I just returned from a week of wonderful music-making at the Royal School of Church Music-America's Choir Camp at Newport. I was the vocal coach, which meant I spent hours standing up, walking around, teaching voice classes and modeling good choral technique for 60 trebles and 14 adults. I wish there had been time to work with each singer individually! I did try to spread the gospel of vocal technique as revealed to me by Jeannette LoVetri. ;) You can see some photos of the camp here. We sang spirituals, motets, hymns with larynx-rending descants (written by the 11 year olds in "Descant Class"!), and we chanted a lot of Psalms. Our wonderful organist improvised preludes on the spot. We congregated in choir lofts and choir stalls.

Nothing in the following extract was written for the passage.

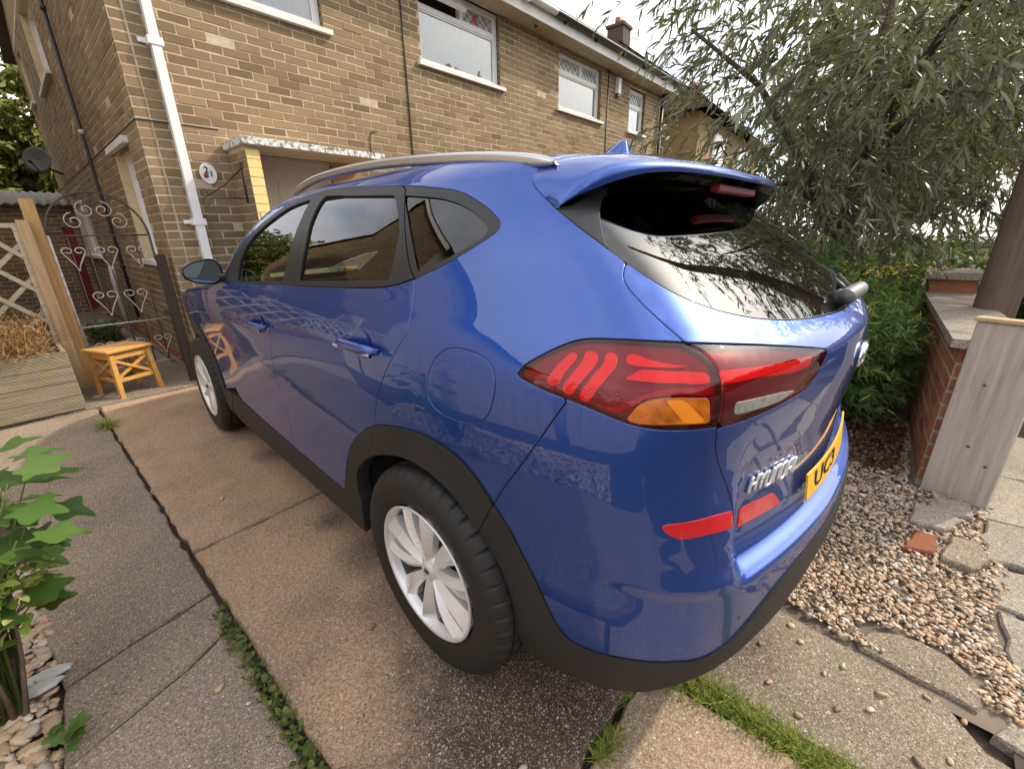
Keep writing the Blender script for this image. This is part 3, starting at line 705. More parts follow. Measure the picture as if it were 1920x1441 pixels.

We used no microphones. We sang the Mozart "Little Organ Mass" in Latin. The rehearsals were held in the opulent rooms of Ochre Court, the mansion that was donated to the Sisters of Charity in the 1940s and became the first building of the Salve Regina campus. Singing classical music in Ochre Court in summer happily reminded me of my summer singing with AIMS in Graz, Austria!

While we were hosted by a Catholic university, the Morning Prayer and Compline were Anglican, the venues for our Evensong and liturgy were Episcopal, and the choirs at Newport all came from Episcopal and Congregational churches. It was very beautiful and reverent, but I was a little sad when I realized  it will be a long time before I see 74 Catholic singers from ten different choirs spend a week of their lives in Rhode Island, learning how to sing better at Mass. RSCM America does have some Catholic parishes using its curriculum, and I hope more find out about it. I wish I had known more about it when I was a choir director/cantor at St. Anthony in Hillsdale, Michigan.

My True Love was off picking up our kids from camp, so some of my fellow church musicians -- Jason, Ben, Astrid, Zach, Ernest, Mark, Waylon -- took me out to dinner at The Black Pearl for my birthday. They helped me remember there are good things about getting little bit older -- namely, you make more and more good friends! The best part was when I revealed my true age and one dinner companion looked at me and said, "Bitch."

And now, on to Quonnie: The Musical, which is in rehearsals right now. The entire 15-member cast arrives tonight for rehearsal. The kids have memorized their lines so tonight instead of a runthrough of just the songs, I'm going to try to run the whole show. Today I'm also making rocks out of refrigerator boxes. I love my life!